If you're familiar with what became .NET, the information in the preceding paragraph should sound familiar. But somewhere along the line, Microsoft's plans for Java completely fell apart. Sun sued Microsoft in October 1997 for violating the Java licensing terms. And when it became clear that Sun was going to win the case—as it eventually did in an early 2001 settlement, Microsoft slowly but surely walked away from Java and did its own thing. "Had Sun not decided to compete through the courts, we would have happily continued using Java, and .NET never would have happened," Montgomery said.

Faced with the prospect of not being able to improve Java, Microsoft started working up internal strategies for cross-platform, Internet-based subscription software. The company had already hired longtime Borland software architect Anders Hejlsberg, who created the Turbo Pascal compiler and the Delphi Visual Component Library (VCL), to work on Java technologies. Hejlsberg was set to working up a new, Java-like programming language eventually named C#. But C# isn't Hejlsberg's most important contribution to Microsoft. His creation of the logical and powerful class library and runtime environment Common Language Runtime (CLR) is credited with making .NET a huge hit with developers.

In some ways, the Sun-Microsoft feud was a good thing. The .NET platform as it now stands is more powerful than anything the company could have accomplished with Sun, thanks to .NET's from-scratch architecture, support for multiple programming languages, and use of standards-based technologies such as XML and Simple Object Access Protocol (SOAP). And, in response to criticism of Sun for not doing the same for Java, Microsoft has taken the high road and worked to make key portions of .NET open standards that are available for anyone to use. Microsoft will also open more of .NET to standards bodies over the next few years, Montgomery said.

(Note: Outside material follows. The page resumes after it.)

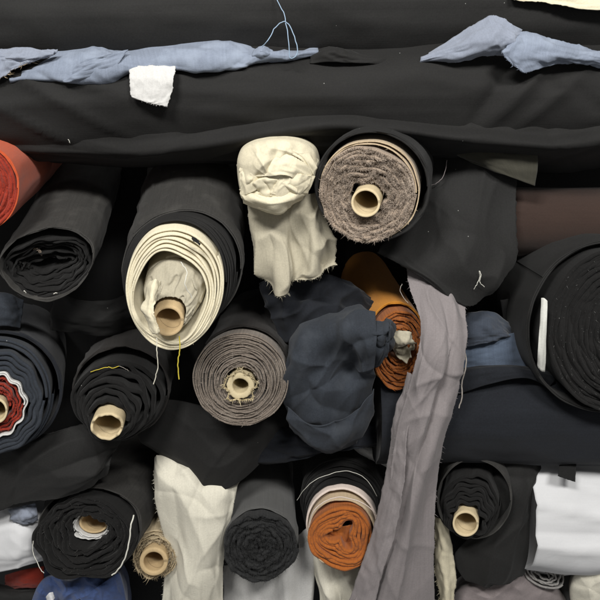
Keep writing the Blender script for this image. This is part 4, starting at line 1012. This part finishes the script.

Sun, of course, is still positioning Java for Web services, and the possibility exists that Java will be in place years from now, working side by side with .NET technologies. But if Sun could have found some way of working with Microsoft, avoided its lengthy and ultimately damaging court case, and positioned Java as an open standard, Sun might have driven the move to the Web services platforms of the future. Instead, although Java will be a player in Web services, its position will probably be as a minor player relegated to non-Microsoft platforms. Do you think Sun would do it differently if it had a second chance?